Alternatywnie można wybrać się na zorganizowaną wycieczkę z Reykjaviku, choć jest to rozwiązanie zdecydowanie droższe:
Chcielibyśmy zrobić Fimmvorduhals trail startując ze Skogar. Czy orientuje się Pan, czy istnieje jakakolwiek możliwość powrotu za pomocą autobusu z Basar Hut do samochodu zostawionego w Skogar?

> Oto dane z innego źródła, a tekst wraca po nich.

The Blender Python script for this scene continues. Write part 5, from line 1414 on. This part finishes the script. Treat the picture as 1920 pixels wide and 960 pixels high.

orientuję się i niestety nie istnieje – trzeba kombinować :-/ z Basar Hut można się wydostać autobusami do okolic Seljalandsfoss, ale tylko po 17, a stamtąd do Skogar to już chyba tylko autostop (całkiem możliwy, chociaż zależy jak duża grupa); alternatywnie tymi busami trzeba się wycofać do Hvolsvollur i tam o 14:37 (w dzień powszedni; w weekendy o 13:07) jest autobus linii 51 do Skogar – ale to się czasowo nie zgrywa, więc de facto trzeba by spęzdić noc w Hvolsvollur; potencjalnie lepszym rozwiązaniem jest zostawić samochód w Hvolsvollur i stamtąd jednego dnia złapać porannego busa do Skogar, a kolejnego dnia, lub za 2-3 dni, wrócić tym popołudniowo/wieczornym z Basar Hut; no niestety wszystko jest przygotowane albo pod miejscowych, albo pod turystów bez samochodu, którzy „atakują” wprost z Reykjaviku
Bardzo dziękuję za niezwykle obszerną odpowiedź 🙂 A orientuje się Pan może czy autobusy z Basar Hut do Seljalandsfoss jeżdżą o konkretnych godzinach według rozkładu jazdy czy bywa różnie w zależności od dnia?
jeżdżą o konkretnych godzinach, wg rozkładu; są też takie „wewnętrzne” busy tylko z husadalur do seljalandsfoss (a dokładniej: do Bru Base kawałek dalej)
Chciałabym dostać się do doliny , mamy samochód 4×4 ale nie mamy doświadczenia w jeździe off road. Czy można dosiąść się gdzieś po drodze do tego autobusu (jesteśmy w Selfoss) ? Czy próbować samemu?
cóż, wjazd do Thorsmork i przejechanie WZDŁUŻ głównej rzeki – Krossy – aż do kempingu Basar Hut nie jest bardzo trudne czy wymagające (o ile poziom wody w strumieniach nie jest szczególnie wysoki); można wjechać i starać się jechać po śladach lub za innymi samochodami, ale niestety nie jest to żadna gwarancja unikania problemów; jeśli chcecie dojechać do Volcano Huts i zostać tam na noc lub kilka, to oni organizują własny transport (Volcano Huts); poza tym Volcano Trails i Trex oferują przejazdy do Thorsmork i zawsze zatrzymywały się w Selfoss, więc myślę, że nie będzie problemu
Potwierdzam Pana słowa. Nawet Dacia Duster byłaby w stanie dojechać do Basar Hut w połowie września ale trzeba dodać uczciwie, ze poziom wody był stosunkowo niski. Przejazd przez Krose wymaga DUŻEGO 4×4 z prawdziwego zdarzenia.
jeśli jedziemy niedużym samochodem – jak Dacia Duster – zawsze warto zadzwonić do Basar Hut i spytać o stan wody; zdarza się i tak, że nawet w szczycie sezonu jednak dojechać się nie da i/lub droga jest w ogóle zamknięta na kilka dni; jednak co do zasady to dokładnie tak – przez Krossę nie ma co nawet próbować, ale wzdłuż niej, do Basar Hut, powinniśmy dojechać bez kłopotów
na Volcano Trails jest jeszcze jedna, nowa opcja „specjalnie dla was” 🙂
autobus z Selfoss o 7:40 i o 15:45, wprost do Husadalur / Volcano Huts. Bilet powrotny to 13,999 ISK za osobę dorosłą.